======== Recorded data

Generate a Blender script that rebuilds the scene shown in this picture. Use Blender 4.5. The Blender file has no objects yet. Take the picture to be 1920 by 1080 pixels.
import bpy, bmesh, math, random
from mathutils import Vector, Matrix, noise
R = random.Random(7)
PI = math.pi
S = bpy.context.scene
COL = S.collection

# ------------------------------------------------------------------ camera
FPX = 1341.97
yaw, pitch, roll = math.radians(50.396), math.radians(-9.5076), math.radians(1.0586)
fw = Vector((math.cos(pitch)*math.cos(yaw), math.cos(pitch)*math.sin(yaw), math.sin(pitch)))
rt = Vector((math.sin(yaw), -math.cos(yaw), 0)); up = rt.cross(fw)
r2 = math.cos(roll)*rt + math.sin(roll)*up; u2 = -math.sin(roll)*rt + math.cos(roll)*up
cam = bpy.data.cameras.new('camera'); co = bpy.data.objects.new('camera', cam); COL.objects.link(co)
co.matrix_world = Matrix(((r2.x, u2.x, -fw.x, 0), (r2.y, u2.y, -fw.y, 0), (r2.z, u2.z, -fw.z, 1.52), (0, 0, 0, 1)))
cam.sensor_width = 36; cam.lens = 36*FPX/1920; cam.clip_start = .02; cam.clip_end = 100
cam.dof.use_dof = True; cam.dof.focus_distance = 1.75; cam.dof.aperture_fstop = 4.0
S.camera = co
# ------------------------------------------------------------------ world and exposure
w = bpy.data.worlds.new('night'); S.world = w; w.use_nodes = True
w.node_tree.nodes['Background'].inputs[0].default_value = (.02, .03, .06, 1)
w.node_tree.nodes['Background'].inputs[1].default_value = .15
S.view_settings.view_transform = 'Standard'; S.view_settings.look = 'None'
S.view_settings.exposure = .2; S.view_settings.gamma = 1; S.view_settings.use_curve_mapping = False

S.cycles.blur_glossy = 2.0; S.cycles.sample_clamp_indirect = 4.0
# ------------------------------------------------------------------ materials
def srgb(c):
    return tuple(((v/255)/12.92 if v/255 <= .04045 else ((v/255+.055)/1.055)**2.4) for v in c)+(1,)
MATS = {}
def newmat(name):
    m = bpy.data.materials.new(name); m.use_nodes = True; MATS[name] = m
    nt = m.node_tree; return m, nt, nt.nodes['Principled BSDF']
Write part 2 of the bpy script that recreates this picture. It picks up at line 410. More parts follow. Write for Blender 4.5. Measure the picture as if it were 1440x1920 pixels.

================

→ **Required work**: Transcribe the material exactly as it reads.

→ **The solution**:
Generate a Blender script that rebuilds the scene shown in this picture. Use Blender 4.5. The Blender file has no objects yet. Take the picture to be 1920 by 1080 pixels.
import bpy, bmesh, math, random
from mathutils import Vector, Matrix, noise
R = random.Random(7)
PI = math.pi
S = bpy.context.scene
COL = S.collection

# ------------------------------------------------------------------ camera
FPX = 1341.97
yaw, pitch, roll = math.radians(50.396), math.radians(-9.5076), math.radians(1.0586)
fw = Vector((math.cos(pitch)*math.cos(yaw), math.cos(pitch)*math.sin(yaw), math.sin(pitch)))
rt = Vector((math.sin(yaw), -math.cos(yaw), 0)); up = rt.cross(fw)
r2 = math.cos(roll)*rt + math.sin(roll)*up; u2 = -math.sin(roll)*rt + math.cos(roll)*up
cam = bpy.data.cameras.new('camera'); co = bpy.data.objects.new('camera', cam); COL.objects.link(co)
co.matrix_world = Matrix(((r2.x, u2.x, -fw.x, 0), (r2.y, u2.y, -fw.y, 0), (r2.z, u2.z, -fw.z, 1.52), (0, 0, 0, 1)))
cam.sensor_width = 36; cam.lens = 36*FPX/1920; cam.clip_start = .02; cam.clip_end = 100
cam.dof.use_dof = True; cam.dof.focus_distance = 1.75; cam.dof.aperture_fstop = 4.0
S.camera = co
# ------------------------------------------------------------------ world and exposure
w = bpy.data.worlds.new('night'); S.world = w; w.use_nodes = True
w.node_tree.nodes['Background'].inputs[0].default_value = (.02, .03, .06, 1)
w.node_tree.nodes['Background'].inputs[1].default_value = .15
S.view_settings.view_transform = 'Standard'; S.view_settings.look = 'None'
S.view_settings.exposure = .2; S.view_settings.gamma = 1; S.view_settings.use_curve_mapping = False

S.cycles.blur_glossy = 2.0; S.cycles.sample_clamp_indirect = 4.0
# ------------------------------------------------------------------ materials
def srgb(c):
    return tuple(((v/255)/12.92 if v/255 <= .04045 else ((v/255+.055)/1.055)**2.4) for v in c)+(1,)
MATS = {}
def newmat(name):
    m = bpy.data.materials.new(name); m.use_nodes = True; MATS[name] = m
    nt = m.node_tree; return m, nt, nt.nodes['Principled BSDF']
Write part 2 of the bpy script that recreates this picture. It picks up at line 410. More parts follow. Write for Blender 4.5. Measure the picture as if it were 1440x1920 pixels.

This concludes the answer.